== TO BE DONE ==
Extract from the listing each line in which the word "wide" appears.
======== COLLECTED DATA
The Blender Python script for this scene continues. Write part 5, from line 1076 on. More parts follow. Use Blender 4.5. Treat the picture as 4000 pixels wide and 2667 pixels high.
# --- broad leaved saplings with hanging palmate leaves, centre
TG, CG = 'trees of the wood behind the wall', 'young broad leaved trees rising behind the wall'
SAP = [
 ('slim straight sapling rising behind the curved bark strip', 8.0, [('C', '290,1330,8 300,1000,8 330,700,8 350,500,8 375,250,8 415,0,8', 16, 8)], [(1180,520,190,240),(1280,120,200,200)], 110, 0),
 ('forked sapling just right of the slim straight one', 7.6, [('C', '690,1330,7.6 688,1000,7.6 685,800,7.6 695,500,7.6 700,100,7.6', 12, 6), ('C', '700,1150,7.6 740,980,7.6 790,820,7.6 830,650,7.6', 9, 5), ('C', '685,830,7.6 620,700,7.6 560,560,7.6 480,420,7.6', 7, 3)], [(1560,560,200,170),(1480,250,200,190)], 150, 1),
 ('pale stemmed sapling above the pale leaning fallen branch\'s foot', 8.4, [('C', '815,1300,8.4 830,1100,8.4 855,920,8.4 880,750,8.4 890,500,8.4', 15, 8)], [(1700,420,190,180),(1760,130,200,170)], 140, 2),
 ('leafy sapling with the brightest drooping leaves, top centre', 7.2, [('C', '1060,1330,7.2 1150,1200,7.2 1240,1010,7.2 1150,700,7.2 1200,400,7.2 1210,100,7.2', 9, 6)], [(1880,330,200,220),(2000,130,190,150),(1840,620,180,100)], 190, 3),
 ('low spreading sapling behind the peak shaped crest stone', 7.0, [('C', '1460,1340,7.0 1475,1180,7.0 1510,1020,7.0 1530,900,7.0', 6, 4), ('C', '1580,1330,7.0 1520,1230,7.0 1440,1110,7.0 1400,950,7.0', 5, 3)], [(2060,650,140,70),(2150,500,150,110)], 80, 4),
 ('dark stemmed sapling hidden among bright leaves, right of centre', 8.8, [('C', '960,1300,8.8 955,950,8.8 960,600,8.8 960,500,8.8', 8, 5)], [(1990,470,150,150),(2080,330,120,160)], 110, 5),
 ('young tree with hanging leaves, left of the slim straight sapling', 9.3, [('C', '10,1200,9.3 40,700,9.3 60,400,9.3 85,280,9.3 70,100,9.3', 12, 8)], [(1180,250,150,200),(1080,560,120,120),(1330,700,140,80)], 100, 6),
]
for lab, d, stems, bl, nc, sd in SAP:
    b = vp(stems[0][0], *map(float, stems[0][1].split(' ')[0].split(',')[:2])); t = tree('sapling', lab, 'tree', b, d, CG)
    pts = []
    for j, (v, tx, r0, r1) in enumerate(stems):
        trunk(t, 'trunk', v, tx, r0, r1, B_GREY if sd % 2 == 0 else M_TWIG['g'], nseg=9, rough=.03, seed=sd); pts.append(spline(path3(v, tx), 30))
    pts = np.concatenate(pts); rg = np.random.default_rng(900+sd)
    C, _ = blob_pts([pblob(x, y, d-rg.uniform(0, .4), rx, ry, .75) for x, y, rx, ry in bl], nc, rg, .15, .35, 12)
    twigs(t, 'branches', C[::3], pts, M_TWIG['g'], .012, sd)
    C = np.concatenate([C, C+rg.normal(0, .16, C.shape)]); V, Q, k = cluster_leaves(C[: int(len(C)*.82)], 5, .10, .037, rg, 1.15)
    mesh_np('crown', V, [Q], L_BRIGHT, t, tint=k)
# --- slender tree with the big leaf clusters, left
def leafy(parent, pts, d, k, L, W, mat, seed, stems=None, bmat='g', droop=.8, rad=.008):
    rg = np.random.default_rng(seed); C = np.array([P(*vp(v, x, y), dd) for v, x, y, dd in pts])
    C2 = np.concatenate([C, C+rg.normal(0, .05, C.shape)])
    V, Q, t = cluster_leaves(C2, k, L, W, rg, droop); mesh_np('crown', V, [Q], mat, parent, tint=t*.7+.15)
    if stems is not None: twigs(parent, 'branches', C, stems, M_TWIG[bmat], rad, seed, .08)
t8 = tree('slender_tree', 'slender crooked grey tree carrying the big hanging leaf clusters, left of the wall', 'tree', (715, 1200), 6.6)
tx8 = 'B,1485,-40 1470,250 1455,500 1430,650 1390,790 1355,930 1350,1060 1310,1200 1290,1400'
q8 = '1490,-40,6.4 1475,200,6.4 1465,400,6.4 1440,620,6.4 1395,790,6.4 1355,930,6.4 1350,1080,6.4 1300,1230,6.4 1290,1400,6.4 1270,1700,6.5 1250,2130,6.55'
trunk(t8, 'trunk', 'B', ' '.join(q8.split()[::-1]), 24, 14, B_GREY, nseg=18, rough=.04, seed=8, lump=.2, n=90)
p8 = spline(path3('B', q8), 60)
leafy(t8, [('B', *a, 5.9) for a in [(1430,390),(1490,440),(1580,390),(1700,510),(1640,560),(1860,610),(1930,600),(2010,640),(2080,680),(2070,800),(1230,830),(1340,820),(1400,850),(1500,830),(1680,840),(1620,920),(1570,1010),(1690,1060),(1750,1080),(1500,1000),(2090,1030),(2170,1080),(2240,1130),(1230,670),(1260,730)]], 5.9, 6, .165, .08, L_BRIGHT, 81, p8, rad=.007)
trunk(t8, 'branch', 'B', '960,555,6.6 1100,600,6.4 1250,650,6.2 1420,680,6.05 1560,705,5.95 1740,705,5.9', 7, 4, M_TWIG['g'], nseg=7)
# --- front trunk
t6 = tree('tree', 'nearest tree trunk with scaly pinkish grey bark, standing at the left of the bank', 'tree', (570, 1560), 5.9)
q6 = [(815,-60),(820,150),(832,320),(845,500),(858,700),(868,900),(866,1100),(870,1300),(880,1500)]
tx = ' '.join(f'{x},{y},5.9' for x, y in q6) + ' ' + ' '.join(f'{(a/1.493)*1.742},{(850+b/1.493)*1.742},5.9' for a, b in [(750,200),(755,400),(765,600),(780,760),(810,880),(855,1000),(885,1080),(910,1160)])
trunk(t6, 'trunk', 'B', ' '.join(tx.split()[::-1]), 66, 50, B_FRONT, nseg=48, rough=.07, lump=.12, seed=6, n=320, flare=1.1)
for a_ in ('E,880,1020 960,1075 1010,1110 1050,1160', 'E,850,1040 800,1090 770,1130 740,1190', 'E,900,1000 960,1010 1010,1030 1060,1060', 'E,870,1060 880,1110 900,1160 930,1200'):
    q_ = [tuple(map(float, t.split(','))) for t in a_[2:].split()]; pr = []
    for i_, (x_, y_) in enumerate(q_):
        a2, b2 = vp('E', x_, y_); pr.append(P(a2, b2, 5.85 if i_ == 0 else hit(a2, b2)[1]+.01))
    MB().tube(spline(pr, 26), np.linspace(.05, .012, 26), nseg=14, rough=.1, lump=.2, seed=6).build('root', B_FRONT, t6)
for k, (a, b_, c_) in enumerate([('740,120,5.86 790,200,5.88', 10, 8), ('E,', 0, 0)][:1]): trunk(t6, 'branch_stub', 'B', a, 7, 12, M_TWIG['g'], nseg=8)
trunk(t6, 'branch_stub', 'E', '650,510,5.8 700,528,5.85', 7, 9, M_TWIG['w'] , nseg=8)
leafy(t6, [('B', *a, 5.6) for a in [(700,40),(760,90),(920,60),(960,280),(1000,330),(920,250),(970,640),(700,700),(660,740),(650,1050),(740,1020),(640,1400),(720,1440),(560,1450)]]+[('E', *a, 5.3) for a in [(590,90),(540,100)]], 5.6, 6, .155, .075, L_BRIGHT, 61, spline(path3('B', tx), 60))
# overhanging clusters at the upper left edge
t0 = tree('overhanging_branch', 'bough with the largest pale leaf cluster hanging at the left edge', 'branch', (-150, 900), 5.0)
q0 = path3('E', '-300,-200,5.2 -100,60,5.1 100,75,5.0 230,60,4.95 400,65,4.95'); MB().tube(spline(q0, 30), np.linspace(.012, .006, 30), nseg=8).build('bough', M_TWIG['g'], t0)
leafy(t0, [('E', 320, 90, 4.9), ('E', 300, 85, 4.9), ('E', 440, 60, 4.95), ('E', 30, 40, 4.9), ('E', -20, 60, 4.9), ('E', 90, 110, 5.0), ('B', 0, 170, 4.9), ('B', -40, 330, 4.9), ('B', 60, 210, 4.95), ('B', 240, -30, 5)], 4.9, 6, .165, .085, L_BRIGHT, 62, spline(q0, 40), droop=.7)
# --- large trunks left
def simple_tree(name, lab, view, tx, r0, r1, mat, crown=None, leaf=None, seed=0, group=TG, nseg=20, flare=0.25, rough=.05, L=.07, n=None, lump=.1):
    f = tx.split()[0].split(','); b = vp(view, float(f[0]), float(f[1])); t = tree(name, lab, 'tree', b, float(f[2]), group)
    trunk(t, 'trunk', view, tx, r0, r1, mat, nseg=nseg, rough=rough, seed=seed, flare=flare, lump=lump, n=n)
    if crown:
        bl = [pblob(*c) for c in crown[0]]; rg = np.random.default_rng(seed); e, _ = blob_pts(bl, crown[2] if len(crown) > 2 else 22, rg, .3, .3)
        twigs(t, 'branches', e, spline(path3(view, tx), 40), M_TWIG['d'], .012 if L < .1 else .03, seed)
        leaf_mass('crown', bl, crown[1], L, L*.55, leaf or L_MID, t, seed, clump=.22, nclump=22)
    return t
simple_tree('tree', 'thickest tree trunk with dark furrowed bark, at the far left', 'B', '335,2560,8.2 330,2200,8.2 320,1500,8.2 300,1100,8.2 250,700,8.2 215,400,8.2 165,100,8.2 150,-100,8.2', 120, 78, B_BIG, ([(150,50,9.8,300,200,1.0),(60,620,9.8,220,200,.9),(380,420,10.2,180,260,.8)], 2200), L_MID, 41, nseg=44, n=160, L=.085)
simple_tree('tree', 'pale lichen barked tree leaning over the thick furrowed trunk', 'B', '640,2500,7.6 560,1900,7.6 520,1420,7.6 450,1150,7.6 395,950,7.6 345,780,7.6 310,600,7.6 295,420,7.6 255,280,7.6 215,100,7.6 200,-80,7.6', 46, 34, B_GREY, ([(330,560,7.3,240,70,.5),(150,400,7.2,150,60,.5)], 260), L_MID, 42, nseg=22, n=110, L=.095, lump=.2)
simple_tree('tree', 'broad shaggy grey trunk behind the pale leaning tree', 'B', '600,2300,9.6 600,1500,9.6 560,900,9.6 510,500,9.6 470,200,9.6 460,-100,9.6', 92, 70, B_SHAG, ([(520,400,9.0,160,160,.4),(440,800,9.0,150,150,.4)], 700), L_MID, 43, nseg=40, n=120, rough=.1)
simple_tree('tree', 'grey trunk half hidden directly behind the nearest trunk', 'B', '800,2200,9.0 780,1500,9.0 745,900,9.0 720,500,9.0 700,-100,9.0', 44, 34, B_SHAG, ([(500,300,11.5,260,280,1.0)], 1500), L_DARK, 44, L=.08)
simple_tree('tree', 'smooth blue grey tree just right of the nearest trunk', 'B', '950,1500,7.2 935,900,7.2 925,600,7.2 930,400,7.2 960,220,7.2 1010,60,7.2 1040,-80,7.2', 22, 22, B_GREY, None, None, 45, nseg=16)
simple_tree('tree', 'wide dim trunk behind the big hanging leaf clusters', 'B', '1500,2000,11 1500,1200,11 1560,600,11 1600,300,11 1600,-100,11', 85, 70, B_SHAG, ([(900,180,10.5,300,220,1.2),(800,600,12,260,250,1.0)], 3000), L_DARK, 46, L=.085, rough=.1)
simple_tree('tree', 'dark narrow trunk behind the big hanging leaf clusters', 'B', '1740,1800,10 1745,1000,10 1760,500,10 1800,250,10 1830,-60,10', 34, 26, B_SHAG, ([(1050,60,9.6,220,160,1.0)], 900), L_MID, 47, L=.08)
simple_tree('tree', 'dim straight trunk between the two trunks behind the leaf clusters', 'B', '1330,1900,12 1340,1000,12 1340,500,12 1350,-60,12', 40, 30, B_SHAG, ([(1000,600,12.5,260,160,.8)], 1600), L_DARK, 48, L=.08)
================
== COMPLETE OUTPUT ==
The Blender Python script for this scene continues. Write part 5, from line 1076 on. More parts follow. Use Blender 4.5. Treat the picture as 4000 pixels wide and 2667 pixels high.
simple_tree('tree', 'wide dim trunk behind the big hanging leaf clusters', 'B', '1500,2000,11 1500,1200,11 1560,600,11 1600,300,11 1600,-100,11', 85, 70, B_SHAG, ([(900,180,10.5,300,220,1.2),(800,600,12,260,250,1.0)], 3000), L_DARK, 46, L=.085, rough=.1)